Should lawyers be inspired by Accra or…?

THE JULY 4 Inquirer featured a book, titled “Accra and the Post-Bellum Bar” by Nick Joaquin (Lifestyle Arts and Books), about the rise to prominence of five lawyers: Edgardo Angara, Jose Concepcion, Avelino Cruz, Teodoro Regala and Manuel Abello (order rearranged to fit the acronym). They set up a law firm, now called Accra, in 1971 in the last year of the second term of Ferdinand Marcos’ presidency. Marcos declared martial law in 1972 to perpetuate himself in power.

Accra has never denied the general perception that it was its services that Marcos tapped during his dictatorial regime to devise “legal” ways and means of hiding ill-gotten wealth. The firm was said to be so smart and clever that the Presidential Commission on Good Government (PCGG), created by the late president Cory Aquino in 1986 to recover that wealth here and abroad, could only find crumbs, decoys and red herrings! The main bulk of that wealth estimated by the PCGG to be in the billions of US dollars has remained hidden in intractable legal labyrinths to this day.

We don’t know if lawyers in the country should find inspiration from Accra’s “extraordinary success” or tear up the oath they swore to, which in essence obligates them to do what is right and never consent to the doing of any wrong.
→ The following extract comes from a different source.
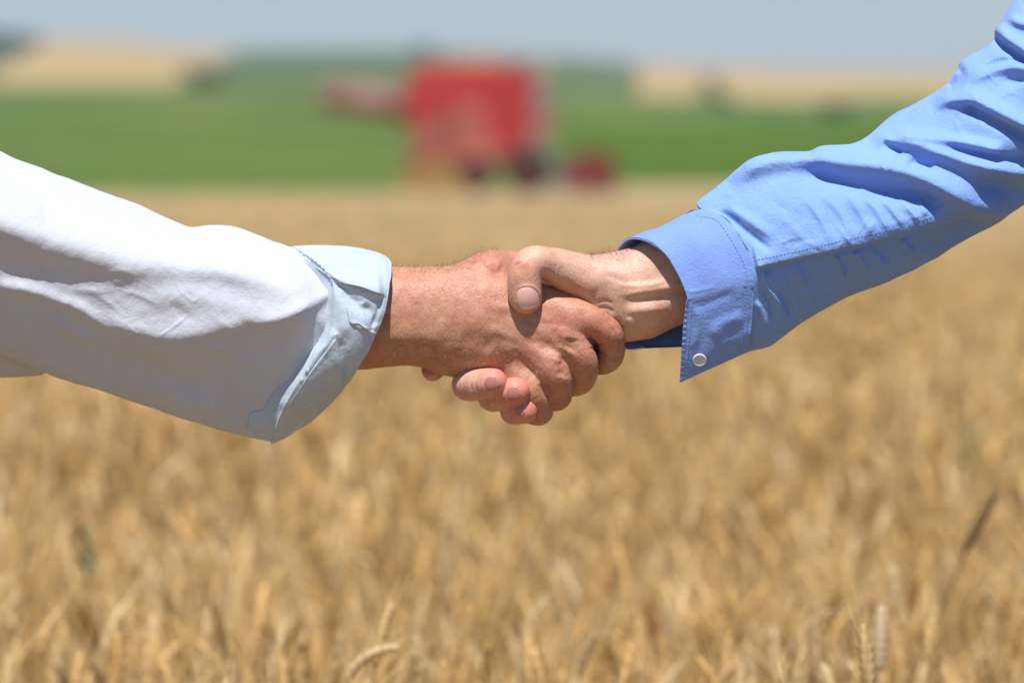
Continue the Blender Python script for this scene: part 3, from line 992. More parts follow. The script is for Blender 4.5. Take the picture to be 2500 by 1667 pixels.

Former Ateneo de Manila College of Law dean Pompeyo Diaz once said: “There are men in any society who are so self-serving that they try to make the law serve their selfish ends. In this group of men is a man of the law who has no conscience. He has in the arsenal of his knowledge the very tools by which he can poison and destroy society and bring it to an ignoble end.”